• [SET TASK]:
Say how many lines include "pixels", with no words around the number.

• [DATA SUPPLIED]:
-- BEGIN --

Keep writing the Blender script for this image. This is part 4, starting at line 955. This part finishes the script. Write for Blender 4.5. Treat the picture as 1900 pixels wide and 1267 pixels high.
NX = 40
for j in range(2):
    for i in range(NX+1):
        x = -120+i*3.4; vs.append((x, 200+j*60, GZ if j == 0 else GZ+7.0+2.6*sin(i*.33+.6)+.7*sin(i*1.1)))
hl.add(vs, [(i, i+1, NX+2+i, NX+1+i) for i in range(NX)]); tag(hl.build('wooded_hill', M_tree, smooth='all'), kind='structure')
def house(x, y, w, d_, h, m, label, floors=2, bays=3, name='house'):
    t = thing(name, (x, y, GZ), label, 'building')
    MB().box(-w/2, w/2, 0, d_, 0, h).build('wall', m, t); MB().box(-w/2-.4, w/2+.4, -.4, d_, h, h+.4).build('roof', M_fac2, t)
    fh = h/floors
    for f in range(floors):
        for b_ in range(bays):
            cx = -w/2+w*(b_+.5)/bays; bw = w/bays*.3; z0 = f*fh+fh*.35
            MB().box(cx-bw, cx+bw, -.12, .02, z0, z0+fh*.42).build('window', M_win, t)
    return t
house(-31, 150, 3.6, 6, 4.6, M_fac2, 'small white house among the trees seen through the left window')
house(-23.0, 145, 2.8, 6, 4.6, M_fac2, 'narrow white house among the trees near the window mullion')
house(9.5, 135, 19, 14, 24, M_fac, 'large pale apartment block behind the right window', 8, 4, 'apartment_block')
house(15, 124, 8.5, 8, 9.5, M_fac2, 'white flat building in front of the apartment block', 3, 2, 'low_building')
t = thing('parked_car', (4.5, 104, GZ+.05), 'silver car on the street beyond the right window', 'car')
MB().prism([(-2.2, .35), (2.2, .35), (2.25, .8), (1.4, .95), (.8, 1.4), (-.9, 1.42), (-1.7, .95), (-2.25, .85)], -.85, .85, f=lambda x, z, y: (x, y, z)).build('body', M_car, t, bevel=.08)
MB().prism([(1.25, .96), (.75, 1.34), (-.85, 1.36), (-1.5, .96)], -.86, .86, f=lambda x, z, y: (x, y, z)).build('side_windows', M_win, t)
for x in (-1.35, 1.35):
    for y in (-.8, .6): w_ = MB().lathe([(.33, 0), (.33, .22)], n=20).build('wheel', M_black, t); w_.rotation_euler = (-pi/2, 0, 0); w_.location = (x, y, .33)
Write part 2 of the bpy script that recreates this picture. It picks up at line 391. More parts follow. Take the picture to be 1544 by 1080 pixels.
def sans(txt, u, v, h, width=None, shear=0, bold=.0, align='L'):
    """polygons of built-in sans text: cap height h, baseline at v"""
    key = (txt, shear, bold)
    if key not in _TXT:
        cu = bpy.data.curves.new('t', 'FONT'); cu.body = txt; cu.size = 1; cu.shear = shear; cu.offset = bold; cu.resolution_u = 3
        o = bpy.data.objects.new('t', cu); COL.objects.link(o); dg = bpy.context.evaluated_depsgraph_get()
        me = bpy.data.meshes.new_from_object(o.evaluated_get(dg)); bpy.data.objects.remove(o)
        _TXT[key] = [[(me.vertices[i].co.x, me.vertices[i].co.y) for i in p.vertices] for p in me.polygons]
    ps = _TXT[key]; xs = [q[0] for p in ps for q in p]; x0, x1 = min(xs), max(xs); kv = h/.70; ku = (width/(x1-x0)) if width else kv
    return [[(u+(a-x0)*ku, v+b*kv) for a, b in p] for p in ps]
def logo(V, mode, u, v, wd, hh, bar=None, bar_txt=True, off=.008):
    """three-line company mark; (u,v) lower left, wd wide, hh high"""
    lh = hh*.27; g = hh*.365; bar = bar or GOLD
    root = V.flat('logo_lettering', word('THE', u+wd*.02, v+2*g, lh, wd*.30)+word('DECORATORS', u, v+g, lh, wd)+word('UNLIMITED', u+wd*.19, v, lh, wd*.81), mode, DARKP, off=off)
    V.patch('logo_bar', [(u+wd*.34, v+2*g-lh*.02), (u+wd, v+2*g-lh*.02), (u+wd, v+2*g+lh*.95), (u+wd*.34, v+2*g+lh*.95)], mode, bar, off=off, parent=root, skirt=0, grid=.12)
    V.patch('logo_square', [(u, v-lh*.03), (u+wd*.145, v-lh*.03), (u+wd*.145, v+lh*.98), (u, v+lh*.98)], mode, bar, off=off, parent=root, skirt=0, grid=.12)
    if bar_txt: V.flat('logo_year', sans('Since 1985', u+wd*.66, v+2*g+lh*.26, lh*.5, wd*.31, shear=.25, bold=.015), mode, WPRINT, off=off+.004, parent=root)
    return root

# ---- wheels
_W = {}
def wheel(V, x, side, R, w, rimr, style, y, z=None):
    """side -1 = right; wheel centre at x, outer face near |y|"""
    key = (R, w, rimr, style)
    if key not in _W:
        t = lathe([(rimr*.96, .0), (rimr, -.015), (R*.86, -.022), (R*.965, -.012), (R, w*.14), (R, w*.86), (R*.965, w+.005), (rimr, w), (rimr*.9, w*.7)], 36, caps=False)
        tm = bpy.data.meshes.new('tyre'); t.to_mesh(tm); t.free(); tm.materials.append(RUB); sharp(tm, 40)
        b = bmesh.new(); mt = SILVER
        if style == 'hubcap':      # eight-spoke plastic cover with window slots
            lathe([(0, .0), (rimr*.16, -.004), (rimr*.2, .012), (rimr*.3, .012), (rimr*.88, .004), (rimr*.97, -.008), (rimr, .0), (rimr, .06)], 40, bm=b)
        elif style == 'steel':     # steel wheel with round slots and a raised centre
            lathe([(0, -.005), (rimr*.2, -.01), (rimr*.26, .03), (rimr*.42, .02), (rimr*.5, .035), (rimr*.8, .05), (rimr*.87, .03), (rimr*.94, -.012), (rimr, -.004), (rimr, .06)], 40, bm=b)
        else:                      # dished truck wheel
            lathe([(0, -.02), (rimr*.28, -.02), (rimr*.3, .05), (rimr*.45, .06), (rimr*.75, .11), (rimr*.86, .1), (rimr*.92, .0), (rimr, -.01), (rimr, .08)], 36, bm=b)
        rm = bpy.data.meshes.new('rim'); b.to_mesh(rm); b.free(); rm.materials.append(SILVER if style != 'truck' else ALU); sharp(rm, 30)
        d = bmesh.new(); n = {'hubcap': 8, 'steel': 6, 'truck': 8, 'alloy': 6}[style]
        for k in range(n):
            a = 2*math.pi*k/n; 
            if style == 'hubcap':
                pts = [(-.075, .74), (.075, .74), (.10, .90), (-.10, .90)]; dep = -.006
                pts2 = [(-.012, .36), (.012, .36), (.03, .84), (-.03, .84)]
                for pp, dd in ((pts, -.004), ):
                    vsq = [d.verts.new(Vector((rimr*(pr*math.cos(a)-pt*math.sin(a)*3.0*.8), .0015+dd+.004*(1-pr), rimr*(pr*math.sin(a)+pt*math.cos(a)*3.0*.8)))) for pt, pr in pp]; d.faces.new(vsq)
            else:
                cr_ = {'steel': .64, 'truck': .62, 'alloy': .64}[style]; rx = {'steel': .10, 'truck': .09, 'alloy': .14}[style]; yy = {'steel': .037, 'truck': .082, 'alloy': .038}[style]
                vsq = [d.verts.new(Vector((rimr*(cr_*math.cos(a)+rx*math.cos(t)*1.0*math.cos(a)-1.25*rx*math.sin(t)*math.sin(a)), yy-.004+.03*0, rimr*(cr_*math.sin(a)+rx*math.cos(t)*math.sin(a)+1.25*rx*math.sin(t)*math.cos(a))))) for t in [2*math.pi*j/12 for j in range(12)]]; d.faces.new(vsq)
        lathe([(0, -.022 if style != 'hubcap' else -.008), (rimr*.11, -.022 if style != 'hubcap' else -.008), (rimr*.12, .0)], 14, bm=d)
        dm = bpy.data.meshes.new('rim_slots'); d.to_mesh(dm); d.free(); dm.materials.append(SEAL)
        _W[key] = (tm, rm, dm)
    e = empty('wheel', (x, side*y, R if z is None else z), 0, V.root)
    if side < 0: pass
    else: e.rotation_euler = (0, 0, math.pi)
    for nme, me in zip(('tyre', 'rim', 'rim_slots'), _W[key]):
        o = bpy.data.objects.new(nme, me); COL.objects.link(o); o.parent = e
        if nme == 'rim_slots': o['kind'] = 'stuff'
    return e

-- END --

• [RESULT OF THE TASK]:
2